Kileen Moria Hagadone, 57, pleaded guilty to wire fraud and to aggravated identity theft. Hagadone faces a maximum of 20 years in prison, $250,000 fine and three years of supervised release on the wire fraud crime and a mandatory minimum of two years in prison, consecutive to any other punishment, a $250,000 fine and one year of supervised release on the aggravated identity theft crime.

U.S. Magistrate Judge Timothy J. Cavan presided. A sentencing date will be set before U.S. District Judge Susan P. Watters. Hagadone was released pending further proceedings.

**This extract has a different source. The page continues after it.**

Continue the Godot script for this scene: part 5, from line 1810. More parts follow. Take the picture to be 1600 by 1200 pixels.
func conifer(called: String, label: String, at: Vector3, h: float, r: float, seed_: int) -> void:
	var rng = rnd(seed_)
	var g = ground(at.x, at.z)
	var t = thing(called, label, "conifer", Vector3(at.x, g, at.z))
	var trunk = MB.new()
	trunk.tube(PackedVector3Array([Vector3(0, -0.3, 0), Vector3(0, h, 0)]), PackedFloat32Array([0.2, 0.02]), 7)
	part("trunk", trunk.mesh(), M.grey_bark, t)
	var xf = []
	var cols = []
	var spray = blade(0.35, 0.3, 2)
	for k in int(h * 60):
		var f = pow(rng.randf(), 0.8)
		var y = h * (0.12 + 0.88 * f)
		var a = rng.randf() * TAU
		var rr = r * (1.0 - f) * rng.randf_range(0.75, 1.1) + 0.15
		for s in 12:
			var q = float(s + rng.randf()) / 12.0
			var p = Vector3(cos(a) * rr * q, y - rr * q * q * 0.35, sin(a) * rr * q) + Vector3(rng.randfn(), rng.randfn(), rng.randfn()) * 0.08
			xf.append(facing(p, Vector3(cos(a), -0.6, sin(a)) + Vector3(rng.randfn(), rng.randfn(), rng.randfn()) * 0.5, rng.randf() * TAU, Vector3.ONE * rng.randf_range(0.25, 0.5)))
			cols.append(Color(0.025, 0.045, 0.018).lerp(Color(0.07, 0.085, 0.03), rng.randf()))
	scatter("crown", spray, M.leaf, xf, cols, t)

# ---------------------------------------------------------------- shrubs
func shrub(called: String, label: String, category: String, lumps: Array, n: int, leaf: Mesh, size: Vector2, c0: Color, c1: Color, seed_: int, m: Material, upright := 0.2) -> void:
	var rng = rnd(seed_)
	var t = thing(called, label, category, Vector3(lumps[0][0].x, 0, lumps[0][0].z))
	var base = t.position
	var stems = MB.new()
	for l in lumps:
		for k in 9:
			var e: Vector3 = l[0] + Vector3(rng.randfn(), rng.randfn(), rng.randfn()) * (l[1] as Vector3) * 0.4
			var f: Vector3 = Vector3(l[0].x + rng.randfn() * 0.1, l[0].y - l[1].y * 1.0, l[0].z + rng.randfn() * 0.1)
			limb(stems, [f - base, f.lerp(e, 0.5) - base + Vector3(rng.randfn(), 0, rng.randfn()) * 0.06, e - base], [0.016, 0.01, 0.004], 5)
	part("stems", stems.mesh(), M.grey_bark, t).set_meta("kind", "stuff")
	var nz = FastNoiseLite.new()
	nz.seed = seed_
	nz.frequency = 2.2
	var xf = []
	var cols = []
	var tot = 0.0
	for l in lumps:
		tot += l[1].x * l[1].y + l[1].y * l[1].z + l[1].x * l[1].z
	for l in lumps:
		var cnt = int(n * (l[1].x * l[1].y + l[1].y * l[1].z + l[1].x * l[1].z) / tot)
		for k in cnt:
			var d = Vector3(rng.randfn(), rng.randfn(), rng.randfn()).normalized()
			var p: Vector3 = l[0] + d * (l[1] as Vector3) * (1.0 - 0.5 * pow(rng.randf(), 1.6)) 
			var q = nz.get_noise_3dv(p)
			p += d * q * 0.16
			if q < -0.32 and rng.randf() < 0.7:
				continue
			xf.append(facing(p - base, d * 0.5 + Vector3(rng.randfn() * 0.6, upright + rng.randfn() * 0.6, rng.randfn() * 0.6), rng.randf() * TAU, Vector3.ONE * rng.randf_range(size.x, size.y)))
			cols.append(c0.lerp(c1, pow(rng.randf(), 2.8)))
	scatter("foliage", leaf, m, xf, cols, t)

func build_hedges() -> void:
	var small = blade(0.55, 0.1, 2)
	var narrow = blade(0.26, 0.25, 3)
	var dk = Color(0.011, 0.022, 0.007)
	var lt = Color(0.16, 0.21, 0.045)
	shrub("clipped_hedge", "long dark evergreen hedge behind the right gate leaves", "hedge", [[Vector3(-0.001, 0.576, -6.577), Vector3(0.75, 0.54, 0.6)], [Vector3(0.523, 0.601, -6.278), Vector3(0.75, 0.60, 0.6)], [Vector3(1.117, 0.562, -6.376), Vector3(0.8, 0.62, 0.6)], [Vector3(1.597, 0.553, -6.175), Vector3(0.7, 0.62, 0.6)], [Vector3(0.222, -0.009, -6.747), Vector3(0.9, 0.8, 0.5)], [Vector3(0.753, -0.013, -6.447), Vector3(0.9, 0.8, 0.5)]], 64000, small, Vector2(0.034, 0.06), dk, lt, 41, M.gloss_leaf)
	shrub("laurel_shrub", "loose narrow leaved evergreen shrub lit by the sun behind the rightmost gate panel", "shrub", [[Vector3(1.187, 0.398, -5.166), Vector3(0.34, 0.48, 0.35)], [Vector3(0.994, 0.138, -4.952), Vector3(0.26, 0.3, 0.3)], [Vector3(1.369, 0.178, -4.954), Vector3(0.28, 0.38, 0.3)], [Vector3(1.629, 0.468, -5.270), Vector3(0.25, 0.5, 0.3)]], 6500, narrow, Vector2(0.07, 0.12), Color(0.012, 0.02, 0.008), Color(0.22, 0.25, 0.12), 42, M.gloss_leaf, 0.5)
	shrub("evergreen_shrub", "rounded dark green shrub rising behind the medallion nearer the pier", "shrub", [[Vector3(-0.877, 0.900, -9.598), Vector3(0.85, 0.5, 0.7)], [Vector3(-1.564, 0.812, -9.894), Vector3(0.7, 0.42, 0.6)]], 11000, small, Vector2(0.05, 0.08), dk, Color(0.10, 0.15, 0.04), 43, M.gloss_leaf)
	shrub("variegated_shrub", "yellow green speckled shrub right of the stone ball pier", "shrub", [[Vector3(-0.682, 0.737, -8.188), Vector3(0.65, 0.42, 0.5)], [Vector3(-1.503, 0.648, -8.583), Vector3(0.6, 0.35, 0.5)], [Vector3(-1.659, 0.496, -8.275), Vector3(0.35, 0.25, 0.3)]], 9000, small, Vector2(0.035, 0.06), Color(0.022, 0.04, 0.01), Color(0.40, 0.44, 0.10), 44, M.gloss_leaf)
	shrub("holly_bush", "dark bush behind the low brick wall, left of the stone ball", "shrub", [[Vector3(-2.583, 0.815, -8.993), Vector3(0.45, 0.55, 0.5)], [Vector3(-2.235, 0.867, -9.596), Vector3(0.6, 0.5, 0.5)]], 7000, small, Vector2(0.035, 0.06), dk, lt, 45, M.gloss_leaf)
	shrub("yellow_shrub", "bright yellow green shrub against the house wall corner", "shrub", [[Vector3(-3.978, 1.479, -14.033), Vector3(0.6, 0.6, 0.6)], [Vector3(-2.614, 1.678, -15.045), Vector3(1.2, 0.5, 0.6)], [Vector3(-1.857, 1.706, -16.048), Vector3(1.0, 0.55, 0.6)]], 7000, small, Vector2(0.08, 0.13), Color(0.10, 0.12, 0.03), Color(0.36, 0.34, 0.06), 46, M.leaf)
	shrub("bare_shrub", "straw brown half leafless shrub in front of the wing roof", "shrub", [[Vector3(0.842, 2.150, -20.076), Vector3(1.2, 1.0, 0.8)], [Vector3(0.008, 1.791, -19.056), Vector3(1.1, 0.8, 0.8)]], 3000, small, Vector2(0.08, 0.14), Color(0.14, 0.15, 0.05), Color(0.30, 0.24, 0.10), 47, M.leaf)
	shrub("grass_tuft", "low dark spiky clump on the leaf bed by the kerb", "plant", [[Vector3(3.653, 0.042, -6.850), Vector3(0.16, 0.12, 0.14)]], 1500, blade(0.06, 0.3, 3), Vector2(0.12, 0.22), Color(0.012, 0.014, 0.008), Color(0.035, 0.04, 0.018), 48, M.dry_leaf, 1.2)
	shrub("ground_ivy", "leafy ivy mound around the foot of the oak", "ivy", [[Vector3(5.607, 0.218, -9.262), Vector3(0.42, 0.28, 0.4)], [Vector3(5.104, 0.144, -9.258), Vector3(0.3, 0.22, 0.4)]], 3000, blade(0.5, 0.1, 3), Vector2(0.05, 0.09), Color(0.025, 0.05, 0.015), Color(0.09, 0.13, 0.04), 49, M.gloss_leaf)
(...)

The government alleged in court documents that Hagadone owned and operated Rosebud County Insurance Inc., an insurance brokerage business that acted as an intermediary between customers and national insurance companies. Hagadone was supposed to help negotiate insurance contracts for her customers and then receive and transmit payments from the customers to the companies for the negotiated policies. Hagadone received these payments from customers but failed to send the funds to the insurance companies. Instead, Hagadone misappropriated the money for personal expenses. The scheme ran from about 2020 until April 2023.

The government further alleged that one of the victims was the Chief Dull Knife College of Lame Deer, which engaged Hagadone to find an insurance policy for the college. Hagadone did so, and the negotiated premium for the policy in November 2021 was $91,883. The college paid Hagadone the full amount at that time.

Instead of sending the premium to the insurance company, Hagadone fraudulently contracted to finance the college’s insurance premium with a premium financing company and forged the signature of a college representative on the contract. The agreement enabled Hagadone to keep most of the payment without immediately canceling the insurance policy. Eventually, Hagadone embezzled too much money from her business trust account and could not pay the financing payments she fraudulently created. As a result, by April 2022, the college’s insurance had been terminated.

In addition, the government alleged that in November 2022, Hagadone falsely told the college that the insurance policy needed to be renewed, even though it had been canceled and did not exist. Hagadone then created a false insurance contract for a policy that did not exist and induced the college to pay $98,893 for the fictitious policy. Hagadone embezzled the entire payment, and the college was uninsured from April 2022 until April 2023. Hagadone cheated other customers in a similar way, although the amounts paid were typically smaller.